§ **Do this**
Tally the lines in the listing below that include "scene". Answer with the count and nothing more.

— START OF Data extract —

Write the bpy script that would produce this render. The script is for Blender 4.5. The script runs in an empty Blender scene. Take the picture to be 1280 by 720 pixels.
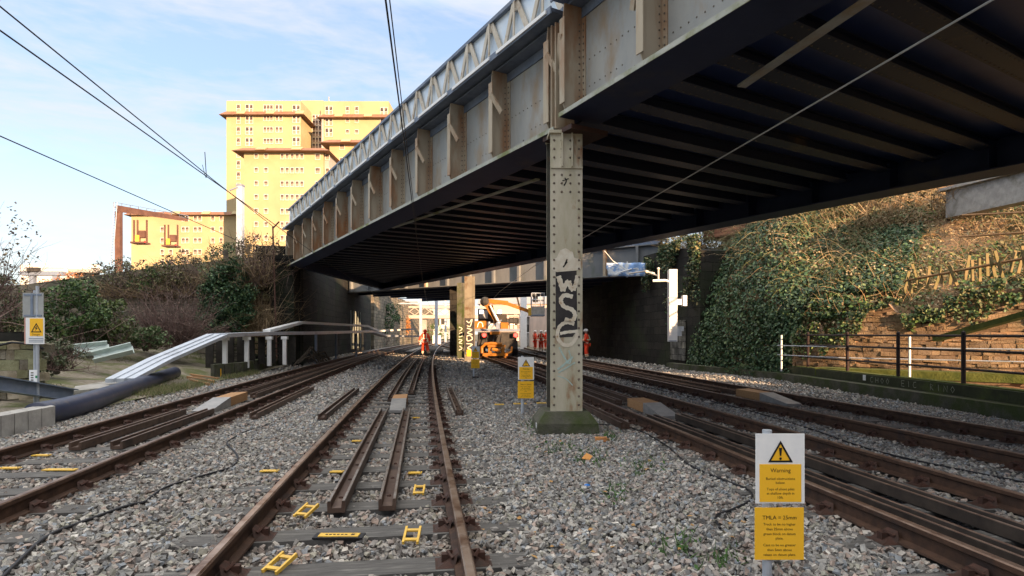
import bpy, math, random
import numpy as np
from mathutils import Vector, Matrix
R = math.radians
random.seed(7); rng = np.random.default_rng(11)
SC = bpy.context.scene
COL = SC.collection
# ------------------------------------------------------------------ camera
CAMH, F = 1.5, 750.0
cam = bpy.data.cameras.new('camera'); camo = bpy.data.objects.new('camera', cam); COL.objects.link(camo)
camo.location = (0, 0, CAMH); camo.rotation_euler = (R(90), 0, 0)
cam.lens = 36*F/1280; cam.sensor_width = 36; cam.shift_y = 57/1280; cam.clip_end = 3000; cam.clip_start = .05
SC.camera = camo
# ------------------------------------------------------------------ sky and sun
SUN_EL, SUN_AZ = 10.0, 146.0
w = bpy.data.worlds.new('World'); SC.world = w; w.use_nodes = True
nt = w.node_tree; N = nt.nodes; L = nt.links
sky = N.new('ShaderNodeTexSky'); sky.sky_type = 'NISHITA'; sky.sun_disc = False
sky.sun_elevation = R(SUN_EL); sky.sun_rotation = R(SUN_AZ); sky.air_density = 1.0; sky.dust_density = .6; sky.ozone_density = 1.6
tc = N.new('ShaderNodeTexCoord'); mp = N.new('ShaderNodeMapping'); mp.inputs['Scale'].default_value = (1.6, 1.6, 6.5)
mp.inputs['Rotation'].default_value = (R(12), R(8), 0)
n1 = N.new('ShaderNodeTexNoise'); n1.inputs['Scale'].default_value = 2.2; n1.inputs['Detail'].default_value = 9; n1.inputs['Roughness'].default_value = .62; n1.inputs['Distortion'].default_value = .5
n2 = N.new('ShaderNodeTexNoise'); n2.inputs['Scale'].default_value = 17; n2.inputs['Detail'].default_value = 5
L.new(tc.outputs['Generated'], mp.inputs[0]); L.new(mp.outputs[0], n1.inputs[0]); L.new(mp.outputs[0], n2.inputs[0])
mm = N.new('ShaderNodeMath'); mm.operation = 'MULTIPLY_ADD'; mm.inputs[1].default_value = .22
L.new(n2.outputs[0], mm.inputs[0]); L.new(n1.outputs[0], mm.inputs[2])
cr = N.new('ShaderNodeMapRange'); cr.inputs['From Min'].default_value = .5; cr.inputs['From Max'].default_value = .8
cr.inputs['To Min'].default_value = .0; cr.inputs['To Max'].default_value = .85
L.new(mm.outputs[0], cr.inputs['Value'])
sz = N.new('ShaderNodeSeparateXYZ'); L.new(tc.outputs['Generated'], sz.inputs[0])
rz_ = N.new('ShaderNodeValToRGB'); L.new(sz.outputs[2], rz_.inputs[0]); e_ = rz_.color_ramp.elements
e_[0].position = 0.0; e_[0].color = (.3,.31,.31,1); e_[1].position = .8; e_[1].color = (1,.95,.87,1)
for p_, c_ in ((.12,(.2,.235,.275,1)),(.3,(.125,.165,.235,1)),(.47,(.115,.15,.225,1)),(.6,(.6,.58,.56,1))): q_ = e_.new(p_); q_.color = c_
vm_ = N.new('ShaderNodeVectorMath'); vm_.operation = 'SCALE'; vm_.inputs['Scale'].default_value = 4.6; L.new(rz_.outputs[0], vm_.inputs[0])
mx2 = N.new('ShaderNodeMix'); mx2.data_type = 'RGBA'; mx2.inputs['Factor'].default_value = .88; L.new(sky.outputs[0], mx2.inputs['A']); L.new(vm_.outputs[0], mx2.inputs['B'])
mx = N.new('ShaderNodeMix'); mx.data_type = 'RGBA'; mx.inputs['B'].default_value = (1.1, 1.12, 1.16, 1)
L.new(cr.outputs[0], mx.inputs['Factor']); L.new(mx2.outputs['Result'], mx.inputs['A'])
bg = N['Background']; bg.inputs[1].default_value = .15
L.new(mx.outputs['Result'], bg.inputs[0])
sl = bpy.data.lights.new('sun', 'SUN'); so = bpy.data.objects.new('sun', sl); COL.objects.link(so)
sl.energy = 2.8; sl.angle = R(.5); sl.color = (1, .64, .36)
sv = Vector((-math.sin(R(SUN_AZ))*math.cos(R(SUN_EL)), -math.cos(R(SUN_AZ))*math.cos(R(SUN_EL)), -math.sin(R(SUN_EL))))
so.rotation_euler = sv.to_track_quat('-Z', 'Y').to_euler()
vs = SC.view_settings; vs.view_transform = 'Standard'; vs.look = 'None'; vs.exposure = 2.45; vs.gamma = 1
SC.cycles.max_bounces = 6; SC.cycles.diffuse_bounces = 4

# ------------------------------------------------------------------ helpers
def W(px, py, z):                       # a point of the ground plane at height z seen at a pixel of the survey photo
    Y = F*(CAMH-z)/(py-417); return Vector(((px-640)/F*Y, Y, z))
def WY(px, py, Y): return Vector(((px-640)/F*Y, Y, CAMH-(py-417)/F*Y))
def WX(px, Y, z): return Vector(((px-640)/F*Y, Y, z))

MATS = {}
def mat(name, c1, c2=None, scale=6, rough=.8, bump=.0, bscale=None, metal=0, c3=None, s3=1.3, lo3=.55, hi3=.7, attr=False, emit=None, estr=0,
        brick=None, stretch=None, spec=.3, lo=.35, hi=.65):
    if name in MATS: return MATS[name]
    m = bpy.data.materials.new(name); m.use_nodes = True; t = m.node_tree; N = t.nodes; L = t.links
    p = N['Principled BSDF']; p.inputs['Roughness'].default_value = rough; p.inputs['Metallic'].default_value = metal
    p.inputs['Specular IOR Level'].default_value = spec
    tc = N.new('ShaderNodeTexCoord'); co = tc.outputs['Object']
    if stretch:
        mp = N.new('ShaderNodeMapping'); mp.inputs['Scale'].default_value = stretch; L.new(co, mp.inputs[0]); co2 = mp.outputs[0]
    else: co2 = co
    def noise(s, det=6, c=co2):
        n = N.new('ShaderNodeTexNoise'); n.inputs['Scale'].default_value = s; n.inputs['Detail'].default_value = det
        n.inputs['Roughness'].default_value = .62; L.new(c, n.inputs[0]); return n.outputs[0]
    def rng_(v, a, b):
        r = N.new('ShaderNodeMapRange'); r.inputs['From Min'].default_value = a; r.inputs['From Max'].default_value = b; L.new(v, r.inputs['Value']); return r.outputs[0]
    def mix(f, a, b, mode='MIX'):
        x = N.new('ShaderNodeMix'); x.data_type = 'RGBA'; x.blend_type = mode
        for s, v in (('A', a), ('B', b)):
            if isinstance(v, tuple): x.inputs[s].default_value = (*v, 1)
            else: L.new(v, x.inputs[s])
        if isinstance(f, float): x.inputs['Factor'].default_value = f
        else: L.new(f, x.inputs['Factor'])
        return x.outputs['Result']
    col = None
    if attr:
        a = N.new('ShaderNodeAttribute'); a.attribute_name = 'col'; col = a.outputs['Color']
        if c2: col = mix(rng_(noise(scale), lo, hi), mix(1.0, col, c1, 'MULTIPLY'), mix(1.0, col, c2, 'MULTIPLY'))
    elif c2 is not None: col = mix(rng_(noise(scale), lo, hi), c1, c2)
    if brick:
        bw, bh, cm = brick
        b = N.new('ShaderNodeTexBrick'); b.inputs['Scale'].default_value = 1; b.inputs['Brick Width'].default_value = bw; b.inputs['Row Height'].default_value = bh
        b.inputs['Mortar Size'].default_value = .012; b.inputs['Mortar'].default_value = (*cm, 1); b.inputs['Bias'].default_value = -.1
        b.inputs['Color1'].default_value = (.55, .55, .55, 1); b.inputs['Color2'].default_value = (1.25, 1.2, 1.1, 1)
        sx = N.new('ShaderNodeSeparateXYZ'); L.new(co, sx.inputs[0]); ad = N.new('ShaderNodeMath'); ad.operation = 'ADD'
        dm = N.new('ShaderNodeMath'); dm.operation='MULTIPLY'; dm.inputs[1].default_value=1.0
        L.new(sx.outputs[0], ad.inputs[0]); L.new(sx.outputs[1], dm.inputs[0]); L.new(dm.outputs[0], ad.inputs[1])
        cx = N.new('ShaderNodeCombineXYZ'); L.new(ad.outputs[0], cx.inputs[0]); L.new(sx.outputs[2], cx.inputs[1])
        nn = N.new('ShaderNodeTexNoise'); nn.inputs['Scale'].default_value = 2.5; L.new(co, nn.inputs[0])
        vm = N.new('ShaderNodeVectorMath'); vm.operation = 'MULTIPLY_ADD'; vm.inputs[1].default_value = (.13, .13, .13)
        L.new(nn.outputs['Color'], vm.inputs[0]); L.new(cx.outputs[0], vm.inputs[2]); L.new(vm.outputs[0], b.inputs['Vector'])
        col = mix(1.0, b.outputs['Color'], col, 'MULTIPLY')
        bf = b.outputs['Fac']
    if c3 is not None: col = mix(rng_(noise(s3, 8), lo3, hi3), col if col is not None else c1, c3)
    if col is None: p.inputs['Base Color'].default_value = (*c1, 1)
    else: L.new(col, p.inputs['Base Color'])
    if bump:
        b_ = N.new('ShaderNodeBump'); b_.inputs['Strength'].default_value = bump; b_.inputs['Distance'].default_value = .03
        h = noise(bscale or scale*4, 8, co)
        if brick:
            sb = N.new('ShaderNodeMath'); sb.operation = 'SUBTRACT'; L.new(h, sb.inputs[0]); L.new(bf, sb.inputs[1]); h = sb.outputs[0]
        L.new(h, b_.inputs['Height']); L.new(b_.outputs[0], p.inputs['Normal'])
    if emit: p.inputs['Emission Color'].default_value = (*emit, 1); p.inputs['Emission Strength'].default_value = estr
    MATS[name] = m; return m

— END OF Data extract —

§ **Written solution**
2